Re-Inventing Cloud Computing
Service uptime is the holy grail amongst all of the public Cloud Computing provider giants such as Amazon Web Services, Google Cloud Platform and Microsoft Azure. Take the events from last week as an example. The AWS S3 (Simple Storage Service) suffered yet another setback this calendar year. It’s a minor degradation of service as compared to the major outage across the same U.S. East Coast region back in February 2017.
The latter was an infamous AWS S3 outage publicly described in the post-mortem here; due to an inadvertently overreaching service operation that cascaded across a network of subsystems which made it harder to recover quickly — and it all started from a human error! The economic impact to businesses were incalculable, likely in the millions of dollars, if not more!

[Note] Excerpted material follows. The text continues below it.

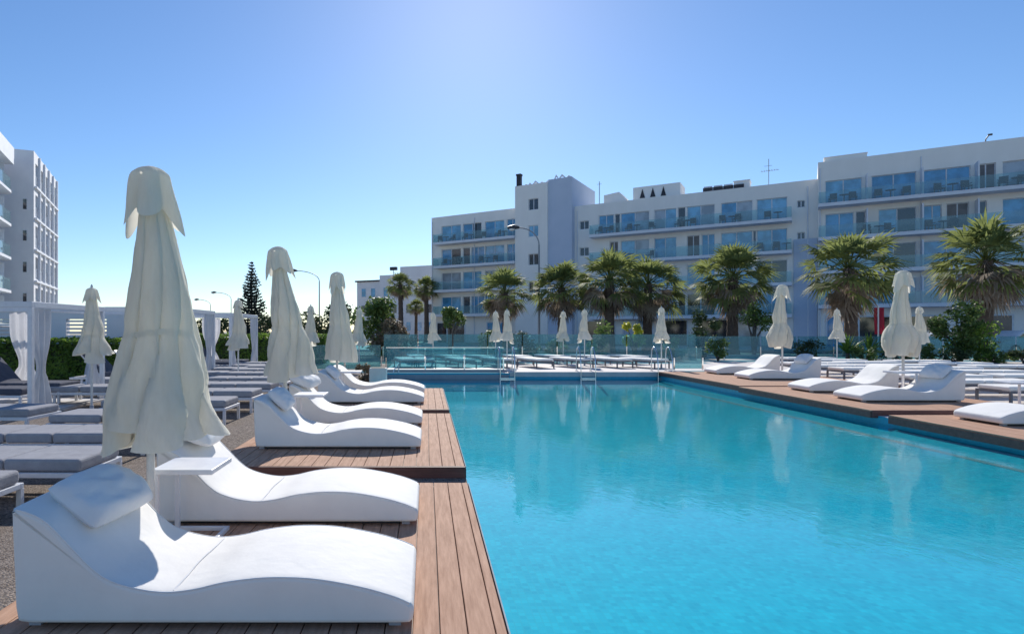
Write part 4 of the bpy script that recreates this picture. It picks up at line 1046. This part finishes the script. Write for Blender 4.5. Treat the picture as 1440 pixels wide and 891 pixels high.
# local +x runs away from the viewer along the facade, local -y is the facade's outer side
TOPL=19.4
ops=[]
pit=3.12; base=19.4-2.7-3.12*0
cols=[(.8,2.1),(3.4,4.7),(6.0,7.3),(8.6,9.9),(11.2,12.4)]
flo=[3.4,6.52,9.64,12.76,15.9]
for z in flo:
    for a,c in cols: ops.append((a,c,z+.25,z+2.45))
for a,c in cols: ops.append((a,c,.5,2.6))
facade(lb,13,0,TOPL,ops,12,M['render_pale'],recess=.3,name='slab_wall')
for i,o in enumerate(ops):
    wo=window(lb,*o,.2,['pane_blue_refl','pane_sky_refl','pane_curtain','pane_dark'][(i*3)%4],0)
    p=MB(); p.quad((o[0]+.02,.05,o[2]),(o[1]-.02,.05,o[2]),(o[1]-.02,.05,o[2]+1.05),(o[0]+.02,.05,o[2]+1.05)); p.build('glass_panel',M['pane_curtain'],wo)
for z in flo+[0.2]:
    s=MB(); s.box(.3,-.22,z-.12,13.1,-.003,z+.08); s.build('ledge',M['slab_white'],lb)
for i,(a,c) in enumerate(cols):
    s=MB(); s.box(c+.25,-.18,3.0,c+.5,-.004,TOPL-.1); s.build('fin',M['slab_white'],lb)
# small dark windows in the end wall that faces the pool (local x=0)
for z in (4.2,7.3,10.4,13.5):
    f=MB(); f.box(-.05,.55,z,-.003,.95,z+1.1); o=f.build('window',M['frame_white'],lb)
    p=MB(); p.quad((-.053,.9,z+.05),(-.053,.6,z+.05),(-.053,.6,z+1.05),(-.053,.9,z+1.05)); p.build('pane',M['pane_dark'],o)
nb=MB(); nb.box(-30,3.0,0,-.01,12,18.6); nb.build('balcony_wing_wall',M['render_pale'],lb)
pa_=MB(); pa_.box(-30,1.2,17.3,-2.2,3.0-.01,18.9); pa_.build('roof_canopy',M['slab_white'],lb)
for z in (2.2,5.32,8.44,11.56,14.7):
    s=MB(); out=[]
    y0,y1=3.0,1.25
    pts=[(-30,y0),(-30,y1)]+[(-2.6-1.1*(1-math.sin(a)) , y1+1.1*(1-math.cos(a)) if False else y1) for a in (0,)]
    arc=[(-3.2+1.3*math.sin(PI/2*k/8), y1+1.3-1.3*math.cos(PI/2*k/8)) for k in range(9)]
    pl_=[(-30,y0-.004),(-30,y1)]+arc+[(-1.9,y0-.004)]
    n=len(pl_); s.add([(x,y,z-.25) for x,y in pl_]+[(x,y,z) for x,y in pl_],[tuple(range(n))[::-1],tuple(range(n,2*n))]+[(i,(i+1)%n,n+(i+1)%n,n+i) for i in range(n)])
    o=s.build('balcony_slab',M['slab_white'],lb)
    g=MB(); rp=[(-30,y1+.05)]+[(x-.05,y+.05) for x,y in arc]; g.grid([[(x,y,z+.03) for x,y in rp],[(x,y,z+1.1) for x,y in rp]],smooth=False); g.build('glass_rail',M['rail_glass'],o)
    for x in (-4.0,-8,-12,-16):
        f=MB(); f.box(x-1.6,2.94,z+.05,x+.9,2.996,z+2.3); o=f.build('window',M['frame_white'],lb)
        p=MB(); p.quad((x-1.5,2.937,z+.12),(x+.8,2.937,z+.12),(x+.8,2.937,z+2.2),(x-1.5,2.937,z+2.2)); p.build('pane',M['pane_sky_refl'],o)
        d=MB(); d.box(x+1.2,1.9,z+.003,x+1.35,2.93,z+2.6); d.build('divider',M['slab_white'],lb)

# ------------------------------------------------------------------ street lamps
def make_lamp(H,arm,label,loc,rz):
    t=thing('street_lamp',label,'street lamp',loc,rz,'street lamps along the road')
    p=MB(); p.tube([(0,0,0),(0,0,H*.4),(0,0,H*.86)],[.10,.08,.06],8)
    pts=[(0,0,H*.86)]
    for k in range(1,9):
        a=PI/2*k/8; pts.append((-arm*(1-math.cos(a)),0,H*.86+H*.14*math.sin(a)))
    p.tube(pts,.045,6); p.build('pole',M['lamp_metal'],t)
    h=MB(); h.tube([(-arm+.05,0,H+.02),(-arm-.35,0,H+.06),(-arm-.85,0,H+.0)],[.09,.19,.10],8); h.build('lamp_head',M['lamp_dark'],t)
    l=MB(); l.tube([(-arm-.3,0,H-.09),(-arm-.5,0,H-.13),(-arm-.7,0,H-.12)],[.08,.13,.08],8); l.build('lens',M['lamp_lens'],t)
    return t
make_lamp(zz(322,46),1.55,'tall street lamp in front of the stair tower',sp(758,46),0)
make_lamp(zz(382,70),2.6,'street lamp with curved arm right of the leaning umbrella',sp(449,70),0)
make_lamp(zz(412,105),2.6,'distant street lamp left of the conical pine',sp(325,105),0)
make_lamp(zz(422,120),2.2,'farthest street lamp just right of the tallest umbrella',sp(296,120),R(10))

# red banner on a pole
bn=thing('banner','red vertical banner on a white pole left of the tall right umbrella','banner',sp(1235,31))
b=MB(); b.tube([(0,0,0),(0,0,2.7)],.035,8); b.build('pole',M['white_metal'],bn)
b=MB(); rows=[]
for i in range(12):
    z=2.6-1.35*i/11; rows.append([(-.06-.22*j/6 if False else (.04+.28*j/6),.03*math.sin(j*1.2+i*.3),z) for j in range(7)])
b.grid(rows)
rows=[]
for i in range(12):
    z=2.6-1.35*i/11; rows.append([(-.04-.16*j/6,.03*math.sin(j*1.2+i*.3),z) for j in range(7)])
b.grid(rows); b.build('cloth',M['red_cloth'],bn)

# parked white cars behind the right fence
def make_car(label,loc,rz):
    t=thing('parked_car',label,'car',loc,rz,'white cars parked behind the right glass fence')
    prof=[(-2.1,.35),(-2.12,.7),(-1.95,.92),(-1.25,1.0),(-.65,1.42),(.75,1.46),(1.45,1.05),(2.0,.95),(2.1,.7),(2.08,.35)]
    rows=[]
    for (y,s) in ((-.84,.94),(-.80,1.0),(-.4,1.01),(.4,1.01),(.80,1.0),(.84,.94)):
        rows.append([(x*(1 if abs(y)<.82 else .985),y*(1 if z<1.0 else .86),.35+(z-.35)*s) for x,z in prof])
    b=MB(); b.grid(rows,smooth=True); n=len(prof); b.add(rows[0],[tuple(range(n))]); b.add(rows[-1],[tuple(range(n))[::-1]]); b.quad(rows[0][0],rows[-1][0],rows[-1][-1],rows[0][-1])
    b.build('body',M['car_white'],t,bevel=.03)
    for s in (-1,1):
        g=MB(); g.quad((-1.05,s*.735,1.02),(-.05,s*.735,1.02),(-.05,s*.728,1.36),(-.6,s*.728,1.36)); g.build('side_window',M['car_glass'],t)
        g=MB(); g.quad((.03,s*.735,1.02),(1.2,s*.735,1.04),(.72,s*.728,1.38),(.03,s*.728,1.37)); g.build('side_window',M['car_glass'],t)
        for x in (-1.3,1.3):
            wv=MB(); wv.tube([(x,s*.68,.32),(x,s*.70,.32),(x,s*.86,.32),(x,s*.88,.32)],[.24,.32,.32,.26],18); o=wv.build('wheel',M['tyre'],t)
            ri=MB(); ri.tube([(x,s*.86,.32),(x,s*.89,.32)],.19,14); ri.build('rim',M['chrome'],o)
        h=MB(); h.box(2.02,s*.6-.16,.68,2.12,s*.6+.16,.80); h.build('headlight',M['lamp_lens'],t); h=MB(); h.box(-2.14,s*.62-.14,.7,-2.05,s*.62+.14,.84); h.build('tail_light',M['lamp_red'],t)
make_car('white car parked beyond the rightmost palm trunk',sp(1440,35),0); make_car('white car parked left of the rightmost palm trunk',sp(1318,36),R(2))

Much has been written about these major outages. They were heavily debated while others have been highly critical of how things are run within Cloud Computing provider giants.
Can blockchain’s Cloud Computing do any better? I couldn’t find a mapping of blockchain equivalents for Cloud Service stacks. So, I drew one up.
It’s awfully unfair to map the traditional Cloud Computing stack to the Blockchain technologies above. Take Etherum for example.
Ethereum not just a distributed database. Ethereum can also represent real asset value, and has an application service layer (via smart contracts) — this has no parity when in Cloud Computing. The database portion of Ethereum is a side effect from its built-in state transition functionality which acts more like a ledger. Its built in smart contract concept enables Ethereum to behave much more than just a system of records which traditional database tends to offer.
What else can Ethereum do? The white paper suggests that it can perform actions on tokens that represent real assets such as transferring them between parties securely. While doing so, these transactions are performed through a fee-based service by paying miners to help with confirming the transfers by multiple decentralized parties, in a bank settlement-like manner but without a concept of a central bank. Payments are sent in a currency called Ether.
Ethereum can operate Decentralized Autonomous Organizations (DAOs) with voting rules built in. It can also manage workflows such as multi-signature escrows. Insurance companies could build smart contracts that help hedge against crop yields. The white paper also suggests possibilities in peer-to-peer gambling!
As for IPFS (or Inter-Planetary File System), it is way more than content distribution because it’s touted as the HTTP for Blockchain. Filecoin and Sia both excels at Storage and Content Distribution, not only hosted in a de-centralized manner, but also secured by the blockchain’s cryptographic protocol.
And gosh, there’s also this thing called EOS, where would it even fit within Cloud Computing? Dan Larimer, the man behind EOS claims that it is an Operating System for blockchain development… but it reminds me of Heroku which offer developers to focus on building apps instead of worrying about deploying them at scale.
There are blockchain technologies that actually maps tightly to traditional Cloud Computing stacks. Take Golem, which maps to the Compute stack, offering computing resources from a decentralized network of users. Also, Namecoin maps closely to DNS, as a decentralized way of registering easy-to-remember names such as bitcoin.bit domain (representing blockchain address, democratizing and securing the Dot-bit domains names). IPDB is modeled after IPFS where it promises to be a secure and performant store of records amongst a decentralized set of nodes.
I thus challenge thee with this quote.
“It’s lunacy to imagine a decentralized set of Cloud Services in its current state of infancy to claim being able to demonstrably outperform world-class Cloud Computing providers with better service uptime? That … is … simply … impossible!”
It wouldn’t be just impossible, it would surpass the possible realm and it will be much greater than that. Over the course of time spent developing these decentralized blockchain solutions, there will be much more practical to use of these Cloud-like components to securely deliver highly available and resilient services imaginable.
It was naive for me to quote earlier that existing Cloud Computing providers will wither away. These major providers will likely contribute to the foundation of blockchains and thus strengthen the decentralized nature of blockchains. Once they start participating to throw in compute power, storage capacity and throughput bandwidth into the blockchain network, they will strengthen the blockchain through the network effect every time new nodes are added. When actual users begin interacting on applications built on blockchain-backed Cloud Computing platforms, it theoretically becomes stronger, more responsive, more secure against attacks, more valuable with its tokenized economy and feeds the developer community that will continuously add value to the ecosystem.
The world’s largest public Cloud Computing provider, Amazon Web Services calls its annual conference re:Invent. It’s simply ironic because the decentralized world of blockchain technologies are beginning to solve many of today’s Cloud providers offerings that may one day actually re-invent Cloud Computing from the outside.